With the above theorems in hand, we can begin to understand the structure of finitely generated modules. This is the key to Nakayama.
Claim. A finitely generated nonzero module $M$ has a maximal submodule. That is, if $\mathcal A$ is the collection of proper submodules of $M$, ordered by inclusion, then $\mathcal A$ has a maximal element.
Proof. We can adapt the proof using Zorn's lemma that every nonzero ring has a maximal ideal. Suppose $\mathcal B$ is a chain in $\mathcal A$. If $\mathcal B$ is empty, then since $M$ is nonzero, the zero module is an upper bound of $\mathcal B$. Otherwise, $\mathcal B$ is nonempty, and $N=\bigcup_{P\in\mathcal B}P$ is a submodule of $M$ such that $P\subseteq N$ for every $P\in\mathcal B$. To conclude that $N$ is an upper bound of $\mathcal B$, it thus suffices to check that $N$ is a proper submodule of $M$. Suppose for contradiction that $N=M$, and let $m_1,\dots,m_r$ be a family of generators of $M$. For each $i\in \{1,\dots,r\}$, choose a module $P_i\in\mathcal B$ such that $m_i\in P_i$. Since $\{P_1,\dots,P_r\}$ is a finite subset of the chain $\mathcal B$, it has a maximum element $P$. But then $m_1,\dots,m_r \in P$, so $P=M$, contrary to the fact that $P\in\mathcal B$. We conclude that $\mathcal A$ is inductively ordered, and hence by Zorn it has a maximal element.
Claim.
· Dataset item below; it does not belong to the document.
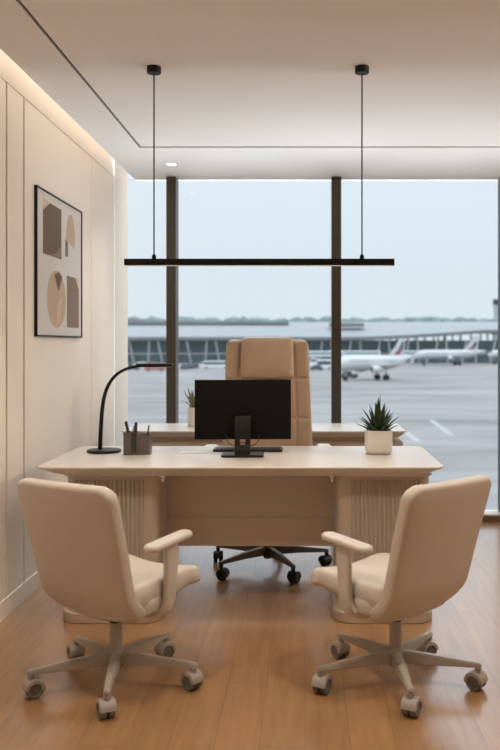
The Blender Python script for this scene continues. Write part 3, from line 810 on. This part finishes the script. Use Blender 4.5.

If $N$ is a maximal submodule of an $A$-module $M$, then the quotient $M/N$ is simple.
Proof. This is immediate from the correspondence theorem for modules.
Claim. If $M$ is a simple $A$-module, then the Jacoboson radical $J$ of $A$ annihilates $M$.
Proof. We may assume that $M=A/\mathfrak m$ for some maximal ideal $\mathfrak m\subset A$. Then, $\mathfrak mM=0$, hence $JM=0$.
Theorem (Nakayama's lemma). Suppose $M$ is a finitely generated $A$-module, and $J$ is the Jacobson radical of $A$. Then, $M=JM$ implies $M=0$.
Proof. We prove the contrapositive, i.e. that if $M\neq0$ then $M\neq JM$. Let $N$ be a maximal submodule of $M$. The quotient $M/N$ is simple, and hence annihilated by $J$. It follows that $JM\subseteq N\subset M$, and the proof of Nakayama's lemma is complete.